As soon as we start talking about the synthesis of ideas and concepts (including aesthetic ideas) we find ourselves in the shadow of the Hegelian Dialectic (a very influential idea despite the fact that Hegel may or may not have ever created it).  In a cartoon nut shell, the idea is the growth of ideas and interaction of ideas follows a pattern of thesis, antithesis, and synthesis.  In the simplest of terms, this means that one group follows one idea (like capitalism or wearing dark socks), then other people start promoting a counter idea (like communism or wearing white socks), and then there is a contest between these competing ideas until they combine leading to a new synthetic idea (like a social democrat state- like Sweden, or like wearing flip-flops).  

Consequently, the notion of "synthesis", that the struggle and combination of competing ideas can lead to a wholly new idea has been a very compelling thesis for the last two hundred years. 

In art, we see the importance of synthesis in three important ways:
Part 1: Cultural Synthesis- how new artistic ideas can spring out of the mixing of cultures.
Part 2: Synthesis of Influences- each artist's body of work can be described as a synthetic combination of the important artistic influences on that artist.

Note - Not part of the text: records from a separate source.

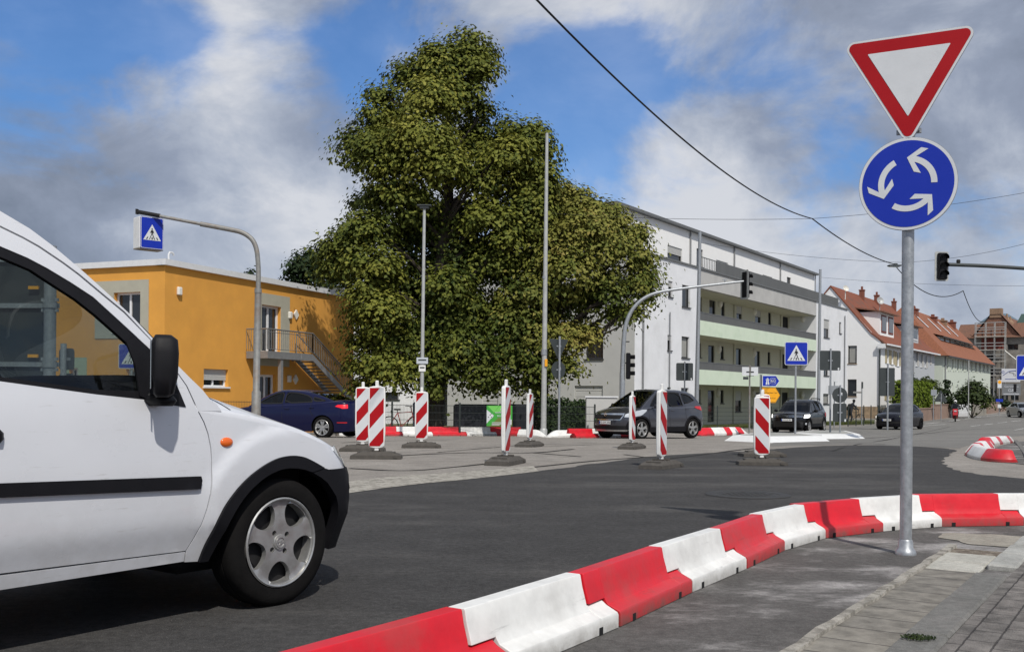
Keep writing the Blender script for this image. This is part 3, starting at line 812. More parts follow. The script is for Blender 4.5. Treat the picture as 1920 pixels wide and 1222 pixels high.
def build_car(root, sp):
    """all parts of an ordinary car from a spec of outlines"""
    sh = sp['shell']; body_m = sp['paint']; r = sh.r
    zb = sp['zb']; xf, xr, ra = sp['xf'], sp['xr'], sp['ra']; wr = sp['wr']
    def arch(x, rad, base):
        a0 = math.asin(max(-1, min(1, (base - wr) / rad))); P = []
        for i in range(15):
            q = a0 + (math.pi - 2 * a0) * i / 14; P.append((sh.u_of(x) - rad * math.cos(q), wr + rad * math.sin(q)))
        return P                     # from front (small u) to rear
    poly = [(.0, zb + .02)] + [(sh.u_of(xf) - ra - .02, zb)] + arch(xf, ra, zb) + arch(xr, ra, zb) + [(sh.U, zb + .04)]
    n = 44
    top = [(sh.U - (sh.U) * i / n, 0) for i in range(n + 1)]
    poly += [(u, sh.zt(min(max(u, .001), sh.U - .001)) - r) for u, _ in top]
    mb = MB(); panel(mb, sh.P, poly, (), .12, 0, rim=.03, mi_rim=1, edge_d=.09)
    lid(mb, sh, .001, sh.U - .001, sp.get('crown', .05), 0)
    seam = MB()
    for ln in sp.get('seams', []): ribbon(mb, sh.P, [(sh.u_of(x), z) for x, z in ln], .012, .0025, 1)
    for ln in sp.get('creases', []): ribbon(mb, sh.P, [(sh.u_of(x), z) for x, z in ln], .02, .006, 0)
    fixed = mb.build('body', [body_m, 'matt_black'], root, 32)
    # dark underbody
    ub = MB(); Lf, Lr = sh.xn(.4), sh.xr(.4)
    ub.box(((Lf + Lr) / 2, 0, zb + .16), (Lf - Lr - .3, 2 * sh.W0 - .48, .3), bev=.05)
    for x in (xf, xr): ub.box((x, 0, wr + .1), (ra * 1.9, 2 * sh.W0 - .50, ra * 1.5), bev=.05)
    ub.build('underbody', 'matt_black', root, 0)
    # cabin
    C = sp['cabin']; kinds = sp['ckinds']; tum = sp['tumble']; rd = .045; hw = sp.get('hw', sh.W0 - r - .01)
    Wc = lambda x, z: hw * sp['cplan'](x) - tum * (z - sp['zbelt'])
    def cN(i):
        a = Vector(C[max(0, i - 1)]); b = Vector(C[min(len(C) - 1, i + 1)]); d = (b - a).normalized(); return Vector((-d.y, d.x)) if Vector((-d.y, d.x)).y > 0 or abs(d.x) < .2 else Vector((d.y, -d.x))
    nor = [cN(i) for i in range(len(C))]
    for i in range(len(nor)):
        if nor[i].y < 0: nor[i] = -nor[i]
    E_ = [(C[i][0] - nor[i].x * rd, C[i][1] - nor[i].y * rd) for i in range(len(C))]
    fC = lambda x, z, off=0.0: Vector((x, -(Wc(x, z)) - off, z))
    n2 = 14
    belt = [(C[-1][0] + (C[0][0] - C[-1][0]) * i / n2, 0) for i in range(n2 + 1)]
    belt = [(x, min(sh.S(x) - .03, sp['zbelt'] - .01) if sp.get('flatbelt') else sh.S(x) - .03) for x, _ in belt]
    poly = E_ + belt
    cab = MB(); wins = sp['windows']
    panel(cab, fC, poly, wins, .14, 0, rim=.02, mi_rim=1, edge_d=.1)
    Q = [-1, -.985, -.95, -.88, -.7, -.4, 0, .4, .7, .88, .95, .985, 1]
    rows = []
    cr = sp.get('roof_crown', .035)
    for i in range(len(C)):
        yw = Wc(E_[i][0], E_[i][1]); row = []
        for q in Q:
            o_ = cr * (1 - q * q) - rd * abs(q) ** 14
            row.append(Vector((C[i][0] + nor[i].x * o_, yw * q, C[i][1] + nor[i].y * o_)))
        rows.append(row)
    gl = {'f': MB(), 'r': MB()}
    for i in range(len(C) - 1):
        for j in range(len(Q) - 1):
            q4 = [rows[i][j], rows[i][j + 1], rows[i + 1][j + 1], rows[i + 1][j]]
            inner = 2 <= j <= len(Q) - 4
            if kinds[i] in 'fr' and inner: gl[kinds[i]].add([p - Vector((nor[i].x, 0, nor[i].y)) * .004 for p in q4], [(0, 1, 2, 3)])
            else: cab.add(q4, [(0, 1, 2, 3)], 1 if (kinds[i] == 'k' or (kinds[i] in 'fr' and j in (2, len(Q) - 4))) else (0 if j in (0, len(Q) - 2) or kinds[i] != 'k' else 0))
    cab.build('cabin', [body_m, 'matt_black'], root, 30)
    if gl['f'].v: gl['f'].build('windscreen', sp.get('wind_m', 'tinted_glass'), root, 60)
    if gl['r'].v: gl['r'].build('rear_window', sp.get('rear_m', 'privacy_glass'), root, 60)
    for i, wpoly in enumerate(wins):
        for sg in (1, -1):
            g = MB(); panel(g, lambda u, z, off=0.0: Vector((fC(u, z, off - .012).x, fC(u, z, off - .012).y * sg, z)), wpoly, (), .3, mirror=False); g.build('side_window', sp['win_m'][i], root, 0)
    for wpoly in wins:
        for sg in (1, -1):
            fr = MB(); ribbon(fr, lambda u, z, off=0.0: Vector((fC(u, z, off).x, fC(u, z, off).y * sg, z)), list(wpoly) + [wpoly[0]], .035, .004, 0, mirror=False); fr.build('window_trim', sp.get('trim_m', 'matt_black'), root, 0)
    # interior
    zb2 = sp['zbelt']; sx = sp.get('seat_x', .1)
    for sy in (-.36, .36):
        for x in (sx, sx - .85):
            it = MB(); it.box((x, sy, zb2 - .12), (.14, .5, .55), bev=.05); it.box((x + .0, sy, zb2 + .24), (.1, .28, .20), bev=.04); it.build('seat', 'dark_interior', root, 30)
    it = MB(); it.box((sx + .85, 0, zb2 - .06), (.4, 1.3, .16), bev=.05); it.build('dashboard', 'dark_interior', root, 30)
    # wheels
    for x in (xf, xr):
        for sg in (-1, 1): wheel(root, x, sg * (sh.W0 - .12), wr, sp.get('ww', .21), sp['rim_r'], sg, sp.get('style', 'five'), sp.get('spokes', 5), sp.get('rim_m', 'alloy'))
    ca = MB()
    if sp.get('cladding'):
        for x in (xf, xr):
            a1 = arch(x, ra + sp['cladding'], zb); a2 = arch(x, ra - .005, zb)
            panel(ca, sh.P, a1 + a2[::-1], (), .08, 0, off=.012, rim=.02)
        panel(ca, sh.P, [(sh.u_of(xf) + ra + .02, zb), (sh.u_of(xr) - ra - .02, zb), (sh.u_of(xr) - ra - .04, zb + .17), (sh.u_of(xf) + ra + .04, zb + .17)], (), .12, 0, off=.014, rim=.02)
        ca.build('cladding', 'black_plastic', root, 30)
    for nm, m, poly, off in sp.get('extras', []):
        if min(u for u, z in poly) > .02:
            for sg in (1, -1):
                e = MB(); panel(e, lambda u, z, off=0.0: Vector((sh.P(u, z, off).x, sh.P(u, z, off).y * sg, sh.P(u, z, off).z)), poly, (), .06, 0, rim=.012, off=off, mirror=False); e.build(nm, m, root, 30)
        else:
            e = MB(); panel(e, sh.P, poly, (), .06, 0, rim=.012, off=off); e.build(nm, m, root, 30)
    # mirrors
    mx, mz = sp['mirror']
    for sg in (-1, 1):
        m_ = MB(); m_.box((mx, sg * (sh.W0 + .10), mz), (.10, .20, .15), bev=.045); m_.box((mx + .02, sg * (sh.W0 - .01), mz - .06), (.07, .12, .05), bev=.02)
        m_.build('wing_mirror', sp.get('mirror_m', body_m), root, 40)
    for x, z in sp.get('handles', []):
        for sg in (-1, 1): hb = MB(); hb.box((x, sg * (sh.W(x, z) + .012), z), (.17, .024, .03), bev=.01); hb.build('door_handle', sp.get('handle_m', body_m), root, 30)
    return sh


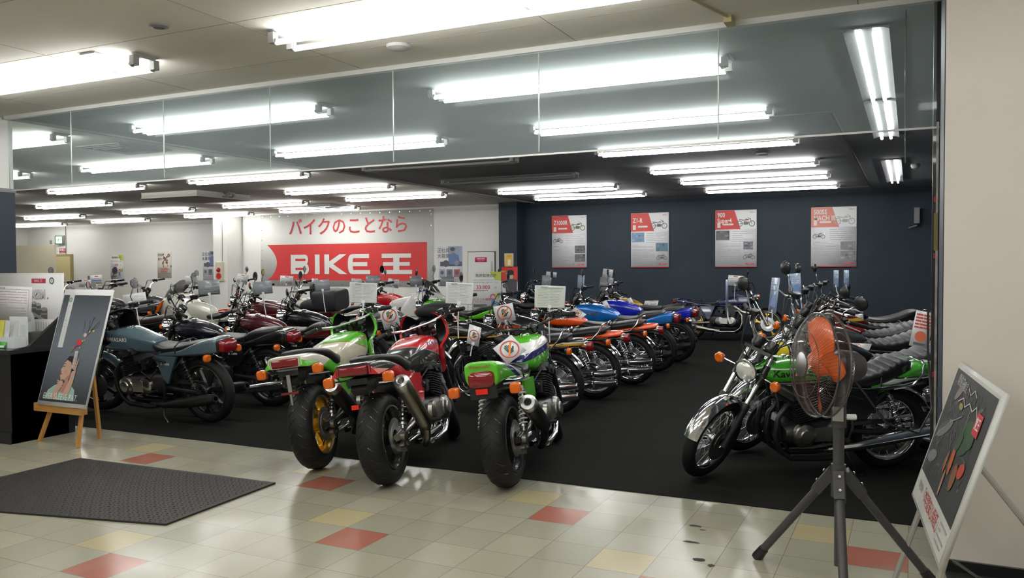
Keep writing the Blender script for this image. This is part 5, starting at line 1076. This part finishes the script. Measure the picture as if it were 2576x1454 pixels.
# rubber mat
def mt(m):
    c=[(-6.13,4.52),(-6.10,3.12),(-4.07,3.57),(-4.13,4.60)]
    m.prism(c[::-1] if False else c,0,.012,0,'xy')
    for i in range(56):
        for j in range(30):
            u,v=(i+.5+.25*(j%2))/57,(j+.5)/31; x=(1-u)*((1-v)*c[1][0]+v*c[0][0])+u*((1-v)*c[2][0]+v*c[3][0]); y=(1-u)*((1-v)*c[1][1]+v*c[0][1])+u*((1-v)*c[2][1]+v*c[3][1])
            s=1 if (i+j)%2 else -1; m.add([(x-.011,y-.003*s,.0122),(x,y-.0045,.0122),(x+.011,y+.003*s,.0122),(x,y+.0045,.0122),(x,y,.0165)],[(0,1,4),(1,2,4),(2,3,4),(3,0,4)])
tag(part('rubber_mat',None,mat('dark_grey_rubber_mat',(.030,.028,.025),.55,spec=.25,bump=.3,bscale=250),mt),'dark grey studded rubber mat lying on the cream tiles','mat')
tag(part('furniture_foot',None,BLACK,lambda m:(m.box((-4.98,2.98,.03),(.09,.12,.05),0,None,.8))),'small black furniture foot poking in at the left edge of the picture','furniture foot')
# fan
t=empty('pedestal_fan',(-.31,4.29,0),(0,0,0),'large tripod fan with orange blades and a wire cage in front of the green motorcycle','fan')
FG=mat('grey_fan_paint',(.055,.054,.055),.4); WIRE=mat('fan_cage_wire',(.14,.135,.13),.3,.8)
for a in (152,-82,28):
    ca,sa=math.cos(R(a)),math.sin(R(a)); l=part('leg',t,FG,lambda m:m.tube([(.05*ca,.05*sa,.53),(.46*ca,.46*sa,.03)],.021,10)); part('rubber_foot',l,BLACK,lambda m:m.tube([(.43*ca,.43*sa,.066),(.475*ca,.475*sa,.006)],[.025,.03],10))
part('hub_bracket',t,FG,lambda m:(m.lathe([(.035,.44),(.035,.60),(.028,.60)],(0,0,0),(0,0,1),16),[bar(m,(.03*math.cos(R(a)),.03*math.sin(R(a)),.56),(.12*math.cos(R(a)),.12*math.sin(R(a)),.45),.05,.05) for a in (152,-82,28)]))
for a in (152,-82,28):
    for x,z in ((.075,.555),(.115,.50)): part('bolt',t,STEEL,lambda m:m.lathe([(.008,0),(.007,.006),(0,.007)],(x*math.cos(R(a)),x*math.sin(R(a)),z),(math.cos(R(a)),math.sin(R(a)),.3),8))
part('pole',t,FG,lambda m:(m.tube([(0,0,.46),(0,0,.80)],.026,16),m.tube([(0,0,.10),(0,0,.46)],.018,12)))
part('neck',t,FG,lambda m:(m.tube([(0,0,.78),(0,0,.87)],.036,16),m.tube([(0,0,.85),(.02,.02,1.0)],.03,12)))
part('knob',t,WHITEP,lambda m:m.tube([(.03,.01,.83),(.075,.03,.83)],.014,10)); part('label_plate',t,STEEL,lambda m:m.box((-.001,-.036,.85),(.05,.006,.07)))
fd=Vector((-.86,-.50,.06)).normalized(); hc=Vector((-.08,-.05,1.085))
fx_=fd.orthogonal().normalized(); fy_=fd.cross(fx_)
FM=Matrix((fx_,fy_,fd)).transposed().to_4x4(); FM.translation=hc
part('motor',t,FG,lambda m:(m.lathe([(0,-.22),(.05,-.21),(.075,-.17),(.08,-.09),(.06,-.07),(0,-.07)],(0,0,0),(0,0,1),20),m.xf(FM)))
RFN=.250
def cage(m,s):
    n=88
    for k in range(n):
        a=2*PI*k/n; P_=[]
        for i in range(7):
            q=i/6; r=.055+(RFN-.055)*q; z=s*(.095*math.sqrt(max(0,1-(q*.96)**2.2)))+.0; b=a+.28*q*s; P_.append((r*math.cos(b),r*math.sin(b),z))
        m.tube(P_,.0011,3,caps=False)
    for r,w in ((RFN,.0045),(.06,.004),(.16,.002)):
        q=(r-.055)/(RFN-.055); z=s*.095*math.sqrt(max(0,1-(q*.96)**2.2)) if q>0 else s*.095
        m.tube([(r*math.cos(2*PI*i/48),r*math.sin(2*PI*i/48),z) for i in range(48)],w,6,closed=True)
    m.xf(FM)
part('front_guard',t,WIRE,lambda m:cage(m,1)); part('rear_guard',t,WIRE,lambda m:cage(m,-1))
gb=part('guard_badge',t,STEEL,lambda m:(m.lathe([(.062,.09),(.06,.098),(.035,.104),(0,.105)],(0,0,0),(0,0,1),24),m.xf(FM)))
OB=mat('translucent_orange_plastic',(.80,.14,.03),.3,0,.4)
def blade(m,k):
    a0=2*PI*k/4+.55; nn=9; mm_=7; vs=[]
    for lay in (0,1):
        for i in range(nn):
            q=i/(nn-1); r=.045+.19*q; wd=(.30+.62*math.sin(PI*min(1,q*.62+.14)))*(.07/r if r>.07 else 1)*1.25; wd=(.055+.085*math.sin(PI*(.15+.68*q)))*1.15/r*.50; wd=min(wd,.62)
            for j in range(mm_):
                u=-1+2*j/(mm_-1); rr2=r-(.03*u*u*q); a=a0+wd*u+.35*q; vs.append((rr2*math.cos(a),rr2*math.sin(a),.032*u+.008*q-lay*.003))
    fs=[];o=nn*mm_
    for i in range(nn-1):
        for j in range(mm_-1):
            a=i*mm_+j; fs.append((a,a+1,a+mm_+1,a+mm_)); fs.append((o+a+mm_,o+a+mm_+1,o+a+1,o+a))
    m.add(vs,fs); m.xf(FM)
for k in range(4): part('blade',t,OB,lambda m:blade(m,k))
part('blade_hub',t,OB,lambda m:(m.lathe([(.05,-.05),(.055,.0),(.04,.03),(0,.035)],(0,0,0),(0,0,1),20),m.xf(FM)))
part('power_cord',t,BLACK,lambda m:m.tube([(.06,.04,1.02),(.21,.09,.80),(.35,.21,.74),(.41,.30,.85),(.39,.37,1.15),(.39,.37,1.35)],.0055,6))
# display board on its stand at the right
BLp=Vector((.008,4.52,.416)); BRp=Vector((.115,3.44,.43)); TLp=Vector((.225,4.62,1.10)); TRp=Vector((.30,3.52,1.09))
u=((BRp-BLp)+(TRp-TLp)).normalized(); v=((TLp-BLp)+(TRp-BRp)).normalized(); n=u.cross(v).normalized(); v=n.cross(u)
w=((BRp-BLp).length+(TRp-TLp).length)/2; h=((TLp-BLp).length+(TRp-BRp).length)/2; cen=(BLp+BRp+TLp+TRp)/4
t=empty('display_stand',(cen.x,cen.y,0),(0,0,0),'white-framed display board on metal legs leaning beside the cream wall','display board')
P=Panel(w,h,.02,mat('white_aluminium_frame',(.62,.62,.60),.35),.001)
P.rect(-w/2+.02,-h/2+.015,w/2-.02,h/2-.015,(.52,.52,.48)); pw,ph=w/2-.035,h/2-.03; pb=-h/2+.15
P.rect(-pw,pb,pw,ph,(.022,.024,.024),2)
def blob(cx,cy,a,b,c,l=3,rot=0,k=12): P.disc(cx,cy,a,c,l,b,k,rot)
random.seed(21)
for i in range(120): blob(random.uniform(-.45,.40),random.uniform(pb+.04,ph-.04),random.uniform(.012,.06),random.uniform(.002,.010),random.choice([(.04,.045,.045),(.06,.06,.06),(.035,.04,.03),(.09,.09,.085)]),3,random.uniform(-.8,.8))
blob(-.30,.05,.16,.035,(.16,.17,.17),4,.35); blob(-.34,.06,.12,.012,(.06,.07,.07),5,.35); blob(-.36,-.10,.11,.03,(.17,.17,.17),4,.2); blob(-.25,.24,.09,.03,(.20,.17,.15),4,.5)
blob(.20,.10,.14,.075,(.015,.055,.018),4,.2); blob(.28,.13,.09,.05,(.02,.075,.02),5,-.3); blob(.12,.07,.06,.04,(.02,.07,.02),6,.5); blob(.34,-.01,.06,.032,(.42,.05,.02),5,.3); blob(.10,-.01,.035,.075,(.45,.10,.015),5,.2); blob(.24,-.06,.05,.06,(.20,.07,.025),5); blob(.06,-.13,.02,.06,(.40,.20,.15),5,.1); blob(.0,-.05,.02,.05,(.35,.10,.03),5); blob(-.10,.19,.05,.015,(.3,.22,.05),5)
def zig(pts,wd,c,l=6):
    for (a,b),(e,f) in zip(pts,pts[1:]): P.line(a,b,e,f,wd,c,l)
zig([(-.2,.20),(-.1,.23),(-.02,.20),(.06,.23),(.16,.21),(.22,.24),(.30,.20)],.005,(.6,.62,.6)); zig([(-.06,.28),(.02,.26),(.08,.29),(.16,.27)],.004,(.6,.6,.6)); zig([(.12,.22),(.13,.10)],.003,(.6,.6,.6)); zig([(0,.0),(-.06,-.12)],.003,(.4,.4,.35)); zig([(-.45,-.02),(-.2,.1),(.0,.16)],.004,(.35,.36,.36))
P.rect(.28,.14,.40,.23,(.55,.02,.04),6); P.text('覚王',.34,.185,.055,(.8,.75,.7),7,.02,sx=.8)
P.text('開催中',-.28,.28,.06,(.45,.45,.42),7); P.text('限定',-.14,.27,.05,(.45,.45,.42),7)
P.text('「7年間安心保証」',.02,pb-.065,.072,(.50,.04,.04),3,.006,sx=.95); P.text('新登場!',-.36,pb-.06,.045,(.2,.2,.2),3); P.lines(.30,-h/2+.03,.48,pb-.02,4,(.35,.35,.33),3,.3)
pp=P.build('board',(0,0,cen.z),n,up=v,parent=t)
def lg(m,a,b): m.tube([Vector(a)-Vector((cen.x,cen.y,0)),Vector(b)-Vector((cen.x,cen.y,0))],.013,8)
LGM=mat('pale_steel_leg',(.5,.49,.46),.35,.6)
part('leg',t,LGM,lambda m:lg(m,(.07,4.42,.45),(-.06,4.47,.01))); part('leg',t,LGM,lambda m:lg(m,(.13,3.55,.45),(.03,3.58,.01)))
l=part('rear_leg',t,LGM,lambda m:lg(m,(.20,4.05,.80),(.78,4.10,.03)))
part('rubber_foot',l,BLACK,lambda m:lg(m,(.75,4.10,.06),(.79,4.10,.0)))
tag(part('power_cable',None,BLACK,lambda m:m.tube([(.20,4.60,.10),(.30,4.55,.05),(.45,4.5,.02),(.7,4.45,.014),(1.2,4.3,.014)],.010,6)),'black power cable on the floor behind the leaning display board','cable')
tag(part('floor_strip',None,mat('black_floor_mat_edge',(.01,.01,.011),.8),lambda m:m.prism([(.17,4.70),(.18,4.50),(3,4.3),(3,4.70)],.001,.012,0,'xy')),'black mat strip at the foot of the cream wall','mat')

Part 3: In-Studio Synthesis- for many artists continued creativity has depended on the combining of different bodies of work.  Some artists employ this as an ongoing strategy: constantly making various related bodies of work that diverge from each other until at certain points they recombine.  For other artists, the synthesis of different studio works is a rare and unplanned act but one that leads to important developments.